Ed. Note-as most of you will recognize, Henry Mixon is a frequent guest commentator, focusing on internal controls as a part of a best practices compliance program. He recently called me and said that he thought he could provide some information which might help my This Week in FCPA co-host Howard Sklar get some sleep by suggesting a way to deal with his “Nightmare Scenario”. I asked Henry to write up a blog post and this is what he delivered.
In his Nightmare Scenario posted on his OpenAir Blog, Howard Sklar wrote about a very bad dream in which a $5 payment to a customs official in a foreign country by a business development employee might result in the employer filing an 8-K to report a violation of the FCPA. The employee who paid the USD 5 to the customs agent included the payment in his expense report as “tips.”
Howard references the examples in SEC Staff Accounting Bulletin 99 in which a transaction can become material for SEC reporting purposes, even though it falls well below the typically-used percentage thresholds used by auditors and preparers of financial statements. Two of the considerations from the Staff Accounting Bulletin which can transform a small misstatement into a material one are:
- whether the misstatement affects the registrant’s compliance with regulatory requirements, and
- whether the misstatement involves concealment of an unlawful transaction.
I agree with Howard’s concerns about the potential impact of transactions typically considered immaterial. The risk of the 8-K being required may not result from a single USD 5 payment, but can certainly result from a pattern of individually immaterial illegal payments made over time.
When processing reimbursement for transactions occurring outside the US, I believe a different mindset for internal controls is needed. First, the amount of a transaction is not as important as the nature and whether the transaction has proper business purpose. Many approvers in US companies do not focus on that important difference.
Second, internal controls in many US companies do not focus on the prevention of illegal payments, but instead focus on detection.
Expense report reviewers should be trained to look for Red Flags and to question suspicious items, or items for which proper business purpose is not clearly documented, regardless of perceived materiality. For example, standard procedure for expense reports is to describe who, what, where, when, and why. Failure to provide such transparent description should be a Red Flag, whether the requested reimbursement is for meals, hotel, taxi, car rental or any other “common” expense report items.
I would certainly never advise a client to develop internal controls specifically designed to deal with very small dollar items. However, in the FCPA world, controls should be designed on the basis of the risk profile of the transaction, not the dollar amount. Expense reports of employees traveling to high corruption risk locations outside the US should be high on any risk profile.
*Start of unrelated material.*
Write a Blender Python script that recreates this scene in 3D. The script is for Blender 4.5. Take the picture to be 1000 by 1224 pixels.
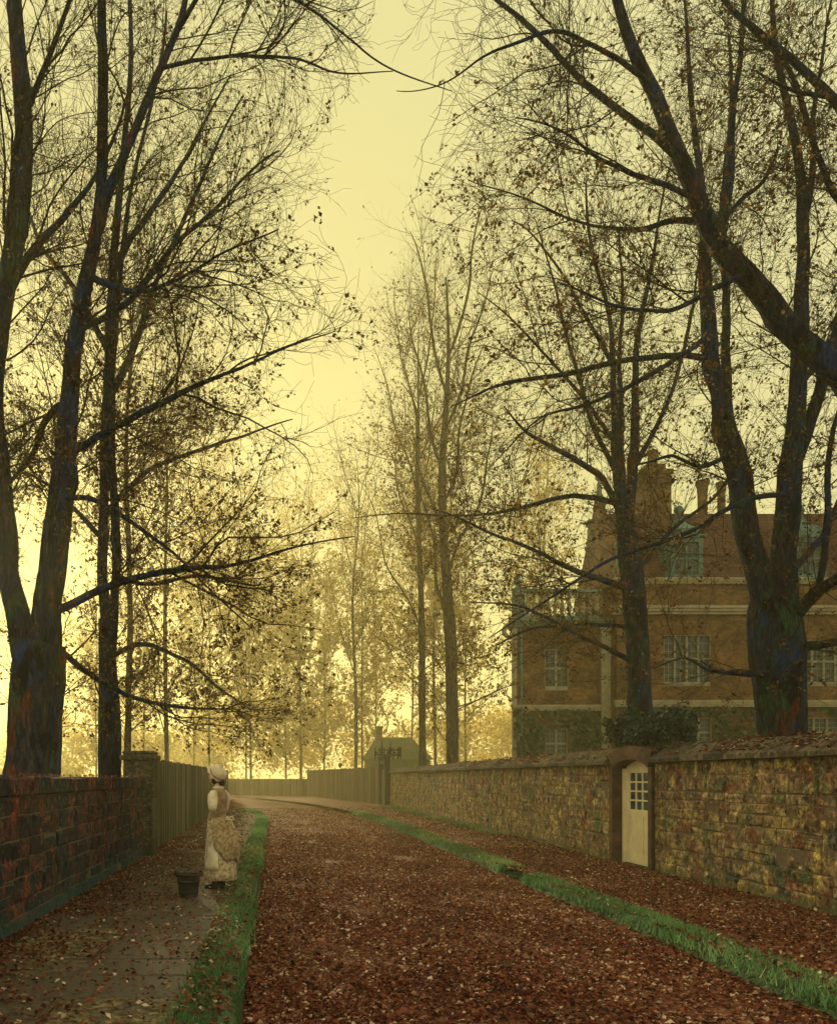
import bpy, bmesh, math, random
import numpy as np
from mathutils import Vector, Matrix

R = math.radians
sc = bpy.context.scene
for o in list(bpy.data.objects):
    bpy.data.objects.remove(o)
COL = sc.collection
rnd = random.Random(7)
RG = np.random.default_rng(11)

# ------------------------------------------------------------------ camera
F = 1000.0                       # focal length in photo pixels (photo 1000 x 1224)
VX, VY, EYE = 328.0, 930.0, 1.53
cam_d = bpy.data.cameras.new('camera')
cam = bpy.data.objects.new('camera', cam_d)
COL.objects.link(cam)
cam.location = (0, 0, EYE)
cam.rotation_euler = (R(90), 0, 0)
cam_d.sensor_fit = 'AUTO'
cam_d.sensor_width = 36
cam_d.lens = 36 * F / 1224
cam_d.shift_x = (500 - VX) / 1224
cam_d.shift_y = (VY - 612) / 1224
cam_d.clip_end = 2000
sc.camera = cam

# ------------------------------------------------------------------ sky, sun, exposure
SUN_AZ, SUN_EL = R(-11), R(14)         # azimuth from +Y (negative: towards -X)
world = bpy.data.worlds.new('World')
sc.world = world
world.use_nodes = True
wn, wl = world.node_tree.nodes, world.node_tree.links
wn.clear()
w_out = wn.new('ShaderNodeOutputWorld')
w_bg = wn.new('ShaderNodeBackground')
w_sky = wn.new('ShaderNodeTexSky')
w_sky.sky_type = 'NISHITA'
w_sky.sun_disc = False
w_sky.sun_elevation = SUN_EL
w_sky.sun_rotation = SUN_AZ
w_sky.air_density = 1.6
w_sky.dust_density = 3.0
w_sky.ozone_density = 0.4
# golden autumn sky: warm towards the low sun, cooler overhead and behind, the unseen back brightened as added fill
w_tc = wn.new('ShaderNodeTexCoord')
w_dot = wn.new('ShaderNodeVectorMath')
w_dot.operation = 'DOT_PRODUCT'
w_dot.inputs[1].default_value = (-0.07, 0.98, 0.18)
wl.new(w_tc.outputs['Generated'], w_dot.inputs[0])
w_ramp = wn.new('ShaderNodeValToRGB')
w_map = wn.new('ShaderNodeMapRange')
w_map.inputs[1].default_value = -1.0
w_map.inputs[2].default_value = 1.0
wl.new(w_dot.outputs['Value'], w_map.inputs[0])
wl.new(w_map.outputs[0], w_ramp.inputs[0])
cr = w_ramp.color_ramp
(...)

Relatively small amounts paid frequently can result in violations of meaningful proportions, especially if all adopt the belief that small illegal payments are permitted and concealment can be rationalized.
In particular, creating the wrong mindset in the business development function can lead to Nightmare Scenario II: illegal payments made when they result directly in obtaining or retaining business, rather than a payment made to a customs official to be allowed to cross a border.
If nobody questions the concealed illegal payment to a customs official, might an employee see opportunity, and rationalize misbehavior, when a potential customer asks for a bribe in exchange for business advantage?
So, while Nightmare Scenario might not occur for one payment made to be allowed to cross a border, how many payments to government officials concealed in expense reports are required before Nightmare Scenario II becomes reality?